• [Given request] Only the lines from the start up to and including the line containing "C = scn.collection" should be repeated, word for word.

• [Material provided]
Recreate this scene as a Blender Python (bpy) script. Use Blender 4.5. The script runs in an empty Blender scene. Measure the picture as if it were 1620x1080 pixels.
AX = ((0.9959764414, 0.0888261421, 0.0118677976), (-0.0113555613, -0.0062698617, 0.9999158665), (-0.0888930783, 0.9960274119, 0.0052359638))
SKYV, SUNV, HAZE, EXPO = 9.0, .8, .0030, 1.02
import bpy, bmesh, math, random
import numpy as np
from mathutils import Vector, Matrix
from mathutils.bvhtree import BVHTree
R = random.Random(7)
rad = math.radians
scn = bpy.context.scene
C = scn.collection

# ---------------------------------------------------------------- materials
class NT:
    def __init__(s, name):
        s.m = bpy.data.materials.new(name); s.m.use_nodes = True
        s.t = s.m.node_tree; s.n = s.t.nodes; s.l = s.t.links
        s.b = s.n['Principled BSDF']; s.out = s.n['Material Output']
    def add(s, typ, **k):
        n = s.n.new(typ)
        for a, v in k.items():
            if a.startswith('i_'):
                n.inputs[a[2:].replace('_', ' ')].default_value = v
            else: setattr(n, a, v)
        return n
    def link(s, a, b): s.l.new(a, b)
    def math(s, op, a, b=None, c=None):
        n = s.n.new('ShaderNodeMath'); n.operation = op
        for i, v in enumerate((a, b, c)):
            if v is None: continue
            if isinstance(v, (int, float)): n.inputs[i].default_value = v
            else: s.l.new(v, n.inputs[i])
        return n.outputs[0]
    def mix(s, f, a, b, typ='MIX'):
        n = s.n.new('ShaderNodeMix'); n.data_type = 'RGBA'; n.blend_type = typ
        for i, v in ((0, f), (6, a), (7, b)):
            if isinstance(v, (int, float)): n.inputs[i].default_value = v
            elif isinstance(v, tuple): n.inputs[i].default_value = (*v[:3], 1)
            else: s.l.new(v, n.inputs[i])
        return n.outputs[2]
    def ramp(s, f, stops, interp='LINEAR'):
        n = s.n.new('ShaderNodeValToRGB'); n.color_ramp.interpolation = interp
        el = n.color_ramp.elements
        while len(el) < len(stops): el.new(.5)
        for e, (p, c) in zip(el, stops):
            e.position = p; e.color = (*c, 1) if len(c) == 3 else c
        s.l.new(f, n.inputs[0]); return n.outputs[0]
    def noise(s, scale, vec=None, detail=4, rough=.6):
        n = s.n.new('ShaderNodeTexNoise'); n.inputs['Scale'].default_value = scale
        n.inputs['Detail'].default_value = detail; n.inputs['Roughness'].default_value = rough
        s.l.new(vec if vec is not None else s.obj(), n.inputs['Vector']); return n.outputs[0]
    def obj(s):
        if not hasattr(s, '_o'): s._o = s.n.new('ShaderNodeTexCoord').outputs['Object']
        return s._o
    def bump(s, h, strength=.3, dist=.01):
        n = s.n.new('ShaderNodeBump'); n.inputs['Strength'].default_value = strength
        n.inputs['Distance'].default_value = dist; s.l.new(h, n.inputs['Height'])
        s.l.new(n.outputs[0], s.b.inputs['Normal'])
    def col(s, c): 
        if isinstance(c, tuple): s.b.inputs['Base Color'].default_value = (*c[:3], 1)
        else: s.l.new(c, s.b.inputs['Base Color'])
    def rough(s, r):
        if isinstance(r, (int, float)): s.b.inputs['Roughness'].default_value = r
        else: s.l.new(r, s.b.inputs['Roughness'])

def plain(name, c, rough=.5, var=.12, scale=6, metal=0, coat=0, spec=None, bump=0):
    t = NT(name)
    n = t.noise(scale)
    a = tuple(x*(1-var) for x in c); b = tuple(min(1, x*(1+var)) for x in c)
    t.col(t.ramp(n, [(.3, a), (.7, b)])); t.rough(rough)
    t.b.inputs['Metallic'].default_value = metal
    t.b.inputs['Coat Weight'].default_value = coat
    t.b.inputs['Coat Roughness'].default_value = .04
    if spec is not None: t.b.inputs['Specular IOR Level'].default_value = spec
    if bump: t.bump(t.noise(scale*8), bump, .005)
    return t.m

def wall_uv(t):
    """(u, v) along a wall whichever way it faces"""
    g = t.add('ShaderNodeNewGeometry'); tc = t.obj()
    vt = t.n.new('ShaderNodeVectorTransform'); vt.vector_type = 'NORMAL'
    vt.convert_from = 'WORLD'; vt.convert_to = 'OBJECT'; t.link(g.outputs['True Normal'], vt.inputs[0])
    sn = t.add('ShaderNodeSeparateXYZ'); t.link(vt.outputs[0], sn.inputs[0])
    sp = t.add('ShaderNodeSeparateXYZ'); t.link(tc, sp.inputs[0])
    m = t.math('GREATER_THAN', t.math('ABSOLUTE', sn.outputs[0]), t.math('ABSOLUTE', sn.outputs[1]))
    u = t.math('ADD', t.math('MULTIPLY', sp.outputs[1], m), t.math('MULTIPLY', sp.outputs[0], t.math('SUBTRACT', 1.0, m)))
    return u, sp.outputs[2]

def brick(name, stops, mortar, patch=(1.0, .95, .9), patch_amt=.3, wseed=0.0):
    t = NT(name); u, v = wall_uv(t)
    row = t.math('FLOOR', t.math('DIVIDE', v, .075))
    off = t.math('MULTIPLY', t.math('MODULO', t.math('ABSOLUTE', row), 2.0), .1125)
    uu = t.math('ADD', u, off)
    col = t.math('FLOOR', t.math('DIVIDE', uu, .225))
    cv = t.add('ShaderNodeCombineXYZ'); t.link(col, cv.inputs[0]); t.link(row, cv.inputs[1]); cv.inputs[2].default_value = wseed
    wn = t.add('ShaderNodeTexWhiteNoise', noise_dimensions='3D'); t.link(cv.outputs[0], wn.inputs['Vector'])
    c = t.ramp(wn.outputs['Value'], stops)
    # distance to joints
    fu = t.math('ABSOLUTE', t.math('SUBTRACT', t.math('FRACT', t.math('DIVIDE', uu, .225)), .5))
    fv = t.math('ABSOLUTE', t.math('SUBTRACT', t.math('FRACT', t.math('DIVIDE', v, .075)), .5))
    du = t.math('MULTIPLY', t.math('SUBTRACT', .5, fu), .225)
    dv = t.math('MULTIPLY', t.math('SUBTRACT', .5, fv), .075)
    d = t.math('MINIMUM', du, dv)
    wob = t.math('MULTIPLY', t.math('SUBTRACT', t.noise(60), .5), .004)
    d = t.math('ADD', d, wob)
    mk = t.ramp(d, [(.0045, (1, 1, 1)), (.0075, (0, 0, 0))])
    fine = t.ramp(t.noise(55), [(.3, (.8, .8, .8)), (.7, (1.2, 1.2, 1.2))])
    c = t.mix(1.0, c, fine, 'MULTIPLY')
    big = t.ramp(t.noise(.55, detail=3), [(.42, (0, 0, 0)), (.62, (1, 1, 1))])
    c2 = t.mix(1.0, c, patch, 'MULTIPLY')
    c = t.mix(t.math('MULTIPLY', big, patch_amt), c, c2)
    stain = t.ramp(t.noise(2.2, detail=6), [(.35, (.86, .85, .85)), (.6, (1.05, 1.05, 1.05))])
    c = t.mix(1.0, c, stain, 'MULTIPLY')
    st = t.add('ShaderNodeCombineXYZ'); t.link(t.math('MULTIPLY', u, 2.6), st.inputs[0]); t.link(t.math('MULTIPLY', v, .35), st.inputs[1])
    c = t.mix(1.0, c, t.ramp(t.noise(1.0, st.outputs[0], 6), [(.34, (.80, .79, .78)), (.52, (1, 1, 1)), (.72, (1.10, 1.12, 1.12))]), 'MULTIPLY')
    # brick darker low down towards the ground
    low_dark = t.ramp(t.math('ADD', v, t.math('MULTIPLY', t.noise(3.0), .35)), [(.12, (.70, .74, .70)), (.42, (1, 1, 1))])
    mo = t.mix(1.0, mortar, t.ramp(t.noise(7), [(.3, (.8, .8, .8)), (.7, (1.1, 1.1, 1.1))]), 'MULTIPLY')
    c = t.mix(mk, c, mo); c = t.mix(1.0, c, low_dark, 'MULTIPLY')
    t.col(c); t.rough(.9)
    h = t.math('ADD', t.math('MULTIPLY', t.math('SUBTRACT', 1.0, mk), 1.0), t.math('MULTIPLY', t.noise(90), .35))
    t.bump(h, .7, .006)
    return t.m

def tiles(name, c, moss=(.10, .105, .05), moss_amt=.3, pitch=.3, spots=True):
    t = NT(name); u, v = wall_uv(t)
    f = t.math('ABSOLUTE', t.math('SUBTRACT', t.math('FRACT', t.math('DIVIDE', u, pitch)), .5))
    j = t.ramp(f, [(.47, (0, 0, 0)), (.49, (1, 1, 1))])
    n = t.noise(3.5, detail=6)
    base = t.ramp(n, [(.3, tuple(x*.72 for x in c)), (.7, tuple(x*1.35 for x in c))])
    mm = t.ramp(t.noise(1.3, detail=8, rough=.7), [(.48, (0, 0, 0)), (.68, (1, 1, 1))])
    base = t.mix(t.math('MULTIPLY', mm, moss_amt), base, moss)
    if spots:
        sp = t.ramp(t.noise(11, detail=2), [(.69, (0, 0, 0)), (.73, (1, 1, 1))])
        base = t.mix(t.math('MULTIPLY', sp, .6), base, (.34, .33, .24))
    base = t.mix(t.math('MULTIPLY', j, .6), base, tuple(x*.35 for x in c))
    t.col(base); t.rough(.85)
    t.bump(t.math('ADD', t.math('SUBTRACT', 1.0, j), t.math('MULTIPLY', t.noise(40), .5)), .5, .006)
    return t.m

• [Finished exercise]
Recreate this scene as a Blender Python (bpy) script. Use Blender 4.5. The script runs in an empty Blender scene. Measure the picture as if it were 1620x1080 pixels.
AX = ((0.9959764414, 0.0888261421, 0.0118677976), (-0.0113555613, -0.0062698617, 0.9999158665), (-0.0888930783, 0.9960274119, 0.0052359638))
SKYV, SUNV, HAZE, EXPO = 9.0, .8, .0030, 1.02
import bpy, bmesh, math, random
import numpy as np
from mathutils import Vector, Matrix
from mathutils.bvhtree import BVHTree
R = random.Random(7)
rad = math.radians
scn = bpy.context.scene
C = scn.collection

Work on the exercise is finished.